YAŞADIĞINIZ ÜLKENİN DİLİNİ ÇOK İYİ BİLMEK GEREK

Eğitimin önemine değinen Kılıçdaroğlu, "Yurt dışında yaşayanlar için, özgüven eksikliği görüyorum. Bu da eğitimden geçiyor. Bir ülkede yaşıyorsak o ülkenin yaşamına katılacaksak o ülkenin dilini çok iyi bilmemiz gerekiyor. Özgüveni yaratan eğitimdir, o dili bilmektir. Çocuklarınızı en iyi okullarda okutun. Çok iyi dil bilsinler. Göreceksiniz bizim onurumuza onur ekleyeceksiniz. Biliyorum bir sürü sorununuz var.

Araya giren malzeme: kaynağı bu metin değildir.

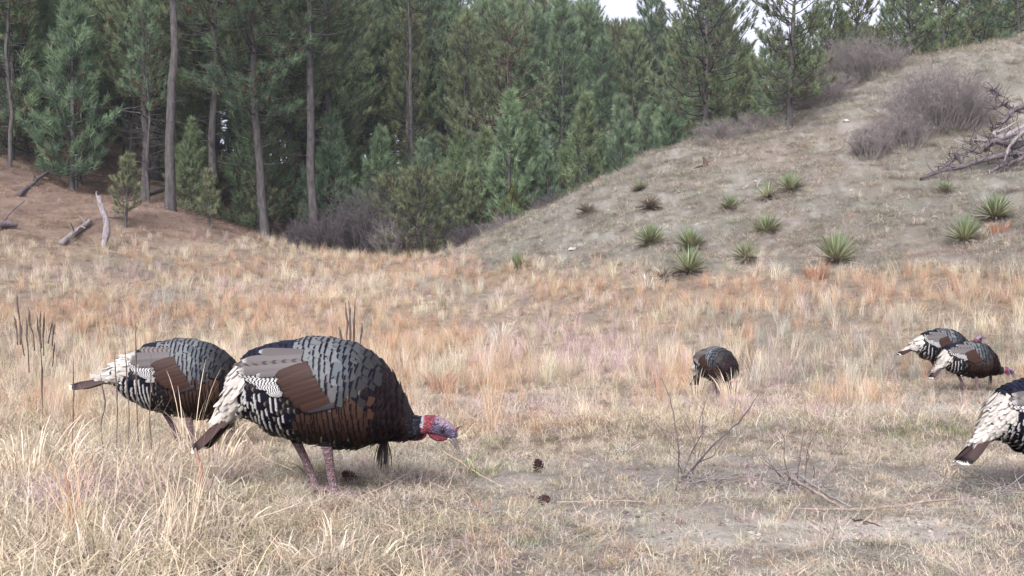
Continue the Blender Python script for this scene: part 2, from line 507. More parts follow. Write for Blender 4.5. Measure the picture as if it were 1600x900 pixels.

Sorunları aşmanın yolu iyi bir eğitim" ifadelerini kullandı.

"BİRLEŞE BİRLEŞE TÜRKİYE'DE DİKTATÖR BOZUNTULARINA İZİN VERMEYECEĞİZ"

Kılıçdaroğlu, "Erdoğan neden insanların bir araya gelmesini istemiyor. Örgütlü toplum istemediği için. Güçlü mü olacağız? Örgütlü olacağız. Birliklerimize üye olun. Örgütlenelim. Birleşe birleşe Türkiye'de diktatör bozuntularına izin vermeyeceğiz" açıklamasında bulundu.

"BİR DİKTATÖR BOZUNTUSU TÜRKİYE'Yİ DÜNYADAN SOYUTLADI"

Kılıçdaroğlu, "Siyaset kariyer mesleği değildir. Siyaset halka adanmışlıktır, halk için çalışmaktır. Siyaseti güçlü kılmak ortak ses çıkarmaktan çıkar. Bir diktatör bozuntusu Türkiye'yi dünyadan soyutladı" dedi.DEMOKRASİ KOLAY DA KAYBEDİLİR

Kılıçdaroğlu,  "Düşünün bir cumhurbaşkanı seçtiniz adı yolsuzluğa bulaşmış. Bir başka devlet başkanı ile yan yana gelecek. İçinden 'Bir hırsızla yan yanayız' diye geçirecek. Olur mu böyle şey. Olmaz. Demokrasi zor kazanılan bir şeydir ama kolay da kaybedilir. Bir güç çıkar ben seçildim, sen konuşmayacaksın, bunun telefonunu dinle der. Türkiye'nin geldiği nokta bu" diyerek eleştiride bulundu.